> _AIM OF THE TASK_:
Begin with the first line of the material and write out each line exactly, ending with the line that contains "S.camera = cam". Pictures are not part of the copy.

··· DATA PROVIDED

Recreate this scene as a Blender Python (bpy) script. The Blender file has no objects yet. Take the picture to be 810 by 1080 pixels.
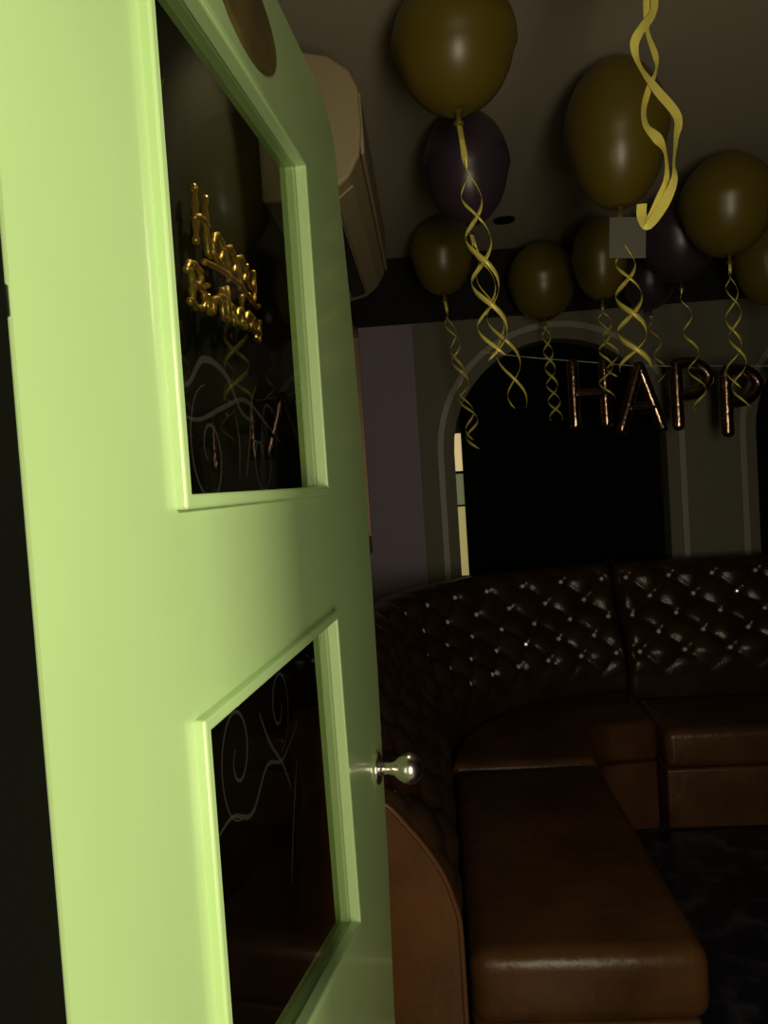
import bpy, bmesh, math, random
from mathutils import Vector, Matrix, Quaternion
random.seed(7)
S = bpy.context.scene
C = S.collection
PI = math.pi

# ------------------------------------------------------------------ camera
FPX, PITCH, ROLL, EYE = 800.0, math.atan(32/800), math.atan(.065), 1.43
Fw = Vector((0, math.cos(PITCH), -math.sin(PITCH)))
r0 = Vector((1, 0, 0)); u0 = Vector((0, math.sin(PITCH), math.cos(PITCH)))
Rt = r0*math.cos(ROLL) - u0*math.sin(ROLL)
Up = r0*math.sin(ROLL) + u0*math.cos(ROLL)
cam = bpy.data.objects.new('camera', bpy.data.cameras.new('camera')); C.objects.link(cam)
cam.data.sensor_fit = 'VERTICAL'; cam.data.sensor_height = 36.0
cam.data.lens = FPX/1080*36.0; cam.data.clip_start = .02
m = Matrix((Rt, Up, -Fw)).transposed().to_4x4(); m.translation = (0, 0, EYE)
cam.matrix_world = m
cam.data.dof.use_dof = False
S.camera = cam

# ------------------------------------------------------------------ world, lights, exposure
S.view_settings.view_transform = 'Standard'; S.view_settings.look = 'None'
S.view_settings.gamma = 1; S.view_settings.exposure = 0.0; S.view_settings.use_curve_mapping = False
W = bpy.data.worlds.new('world'); S.world = W; W.use_nodes = True
W.node_tree.nodes['Background'].inputs[0].default_value = (.75, .62, .42, 1)
W.node_tree.nodes['Background'].inputs[1].default_value = .012

def area(name, loc, target, sx, sy, power, col):
    l = bpy.data.lights.new(name, 'AREA'); l.shape = 'RECTANGLE'; l.size = sx; l.size_y = sy
    l.energy = power; l.color = col
    o = bpy.data.objects.new(name, l); C.objects.link(o); o.location = loc
    o.rotation_euler = (Vector(target)-Vector(loc)).to_track_quat('-Z', 'Y').to_euler()
    return o
area('corridor_key_light', (2.30, -.75, 2.30), (-.05, .6, 1.4), .40, .40, 68, (1.0, .95, .68))
area('corridor_fill_light', (.28, -.62, 1.25), (.5, 3, 1.6), .34, 1.0, 15.5, (1.0, .89, .64))

sp = bpy.data.lights.new('added_script_spot', 'SPOT'); sp.energy = 17; sp.color = (1.0, .80, .45); sp.shadow_soft_size = .02  # added lamp with no fixture in the room, brightens the gold script
sp.spot_size = math.radians(44); sp.spot_blend = .6
spo = bpy.data.objects.new('added_script_spot', sp); C.objects.link(spo); spo.location = (.02, 1.55, 2.50)
spo.rotation_euler = (Vector((-.245, 1.27, 1.79))-Vector(spo.location)).to_track_quat('-Z', 'Y').to_euler()

# ------------------------------------------------------------------ helpers
def at(px, py, d):                       # a point d metres ahead, seen along the given direction
    v = Fw + Rt*((px-405)/FPX) + Up*((540-py)/FPX)
    return Vector((0, 0, EYE)) + v*(d/v.y)
RA = math.radians(3.5)                   # the room is turned a little against the view
def rm(u, v, z):
    return Vector((u*math.cos(RA)+v*math.sin(RA), -u*math.sin(RA)+v*math.cos(RA), z))

def mat(name, col, rough=.5, metal=0, spec=.5, noise=None, bump=None, coat=0, trans=None):
    M = bpy.data.materials.new(name); M.use_nodes = True
    nt = M.node_tree; b = nt.nodes['Principled BSDF']
    b.inputs['Base Color'].default_value = (*col, 1); b.inputs['Roughness'].default_value = rough
    b.inputs['Metallic'].default_value = metal; b.inputs['Specular IOR Level'].default_value = spec
    b.inputs['Coat Weight'].default_value = coat
    tc = nt.nodes.new('ShaderNodeTexCoord')
    if noise:
        sc, amt = noise
        n = nt.nodes.new('ShaderNodeTexNoise'); n.inputs['Scale'].default_value = sc; n.inputs['Detail'].default_value = 5
        nt.links.new(tc.outputs['Object'], n.inputs['Vector'])
        r = nt.nodes.new('ShaderNodeValToRGB')
        r.color_ramp.elements[0].position = .3; r.color_ramp.elements[1].position = .7
        r.color_ramp.elements[0].color = (*[c*(1-amt) for c in col], 1)
        r.color_ramp.elements[1].color = (*[min(1, c*(1+amt)) for c in col], 1)
        nt.links.new(n.outputs['Fac'], r.inputs[0]); nt.links.new(r.outputs[0], b.inputs['Base Color'])
    if bump:
        sc, st = bump[:2]
        n = nt.nodes.new('ShaderNodeTexNoise'); n.inputs['Scale'].default_value = sc; n.inputs['Detail'].default_value = 3
        nt.links.new(tc.outputs['Object'], n.inputs['Vector'])
        bp = nt.nodes.new('ShaderNodeBump'); bp.inputs['Strength'].default_value = st; bp.inputs['Distance'].default_value = .01
        nt.links.new(n.outputs['Fac'], bp.inputs['Height']); nt.links.new(bp.outputs[0], b.inputs['Normal'])
    return M

def stripe_mat(name, c1, c2, scale, axis='X', rough=.7):
    M = mat(name, c1, rough, spec=.2); nt = M.node_tree; b = nt.nodes['Principled BSDF']
    tc = nt.nodes.new('ShaderNodeTexCoord')
    w = nt.nodes.new('ShaderNodeTexWave'); w.bands_direction = axis; w.inputs['Scale'].default_value = scale
    w.inputs['Distortion'].default_value = .4; w.inputs['Detail'].default_value = 2
    nt.links.new(tc.outputs['Object'], w.inputs['Vector'])
    r = nt.nodes.new('ShaderNodeValToRGB'); r.color_ramp.elements[0].color = (*c1, 1); r.color_ramp.elements[1].color = (*c2, 1)
    nt.links.new(w.outputs['Fac'], r.inputs[0]); nt.links.new(r.outputs[0], b.inputs['Base Color'])
    return M

def emit(name, col, s):
    M = bpy.data.materials.new(name); M.use_nodes = True; nt = M.node_tree
    b = nt.nodes['Principled BSDF']; b.inputs['Base Color'].default_value = (*col, 1)
    b.inputs['Emission Color'].default_value = (*col, 1); b.inputs['Emission Strength'].default_value = s
    return M

def glass_mat(name):
    M = bpy.data.materials.new(name); M.use_nodes = True; nt = M.node_tree
    nt.nodes.remove(nt.nodes['Principled BSDF']); out = nt.nodes['Material Output']
    t = nt.nodes.new('ShaderNodeBsdfTransparent'); t.inputs[0].default_value = (.80, .83, .74, 1)
    g = nt.nodes.new('ShaderNodeBsdfGlossy'); g.inputs['Roughness'].default_value = .02
    fr = nt.nodes.new('ShaderNodeFresnel'); fr.inputs[0].default_value = 1.5
    mx = nt.nodes.new('ShaderNodeMixShader')
    ge = nt.nodes.new('ShaderNodeNewGeometry'); sb = nt.nodes.new('ShaderNodeMath'); sb.operation = 'SUBTRACT'; sb.inputs[0].default_value = 1
    ml = nt.nodes.new('ShaderNodeMath'); ml.operation = 'MULTIPLY'
    nt.links.new(ge.outputs['Backfacing'], sb.inputs[1]); nt.links.new(fr.outputs[0], ml.inputs[0]); nt.links.new(sb.outputs[0], ml.inputs[1])
    nt.links.new(ml.outputs[0], mx.inputs[0]); nt.links.new(t.outputs[0], mx.inputs[1]); nt.links.new(g.outputs[0], mx.inputs[2])
    nt.links.new(mx.outputs[0], out.inputs['Surface'])
    return M

def etch_mat(name):
    M = bpy.data.materials.new(name); M.use_nodes = True; nt = M.node_tree
    nt.nodes.remove(nt.nodes['Principled BSDF']); out = nt.nodes['Material Output']
    t = nt.nodes.new('ShaderNodeBsdfTransparent')
    g = nt.nodes.new('ShaderNodeBsdfDiffuse'); g.inputs[0].default_value = (.8, .8, .7, 1)
    mx = nt.nodes.new('ShaderNodeMixShader'); mx.inputs[0].default_value = .02
    nt.links.new(t.outputs[0], mx.inputs[1]); nt.links.new(g.outputs[0], mx.inputs[2])
    nt.links.new(mx.outputs[0], out.inputs['Surface'])
    return M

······

> _SOLUTION FOR THIS EXERCISE_:
Recreate this scene as a Blender Python (bpy) script. The Blender file has no objects yet. Take the picture to be 810 by 1080 pixels.
import bpy, bmesh, math, random
from mathutils import Vector, Matrix, Quaternion
random.seed(7)
S = bpy.context.scene
C = S.collection
PI = math.pi

# ------------------------------------------------------------------ camera
FPX, PITCH, ROLL, EYE = 800.0, math.atan(32/800), math.atan(.065), 1.43
Fw = Vector((0, math.cos(PITCH), -math.sin(PITCH)))
r0 = Vector((1, 0, 0)); u0 = Vector((0, math.sin(PITCH), math.cos(PITCH)))
Rt = r0*math.cos(ROLL) - u0*math.sin(ROLL)
Up = r0*math.sin(ROLL) + u0*math.cos(ROLL)
cam = bpy.data.objects.new('camera', bpy.data.cameras.new('camera')); C.objects.link(cam)
cam.data.sensor_fit = 'VERTICAL'; cam.data.sensor_height = 36.0
cam.data.lens = FPX/1080*36.0; cam.data.clip_start = .02
m = Matrix((Rt, Up, -Fw)).transposed().to_4x4(); m.translation = (0, 0, EYE)
cam.matrix_world = m
cam.data.dof.use_dof = False
S.camera = cam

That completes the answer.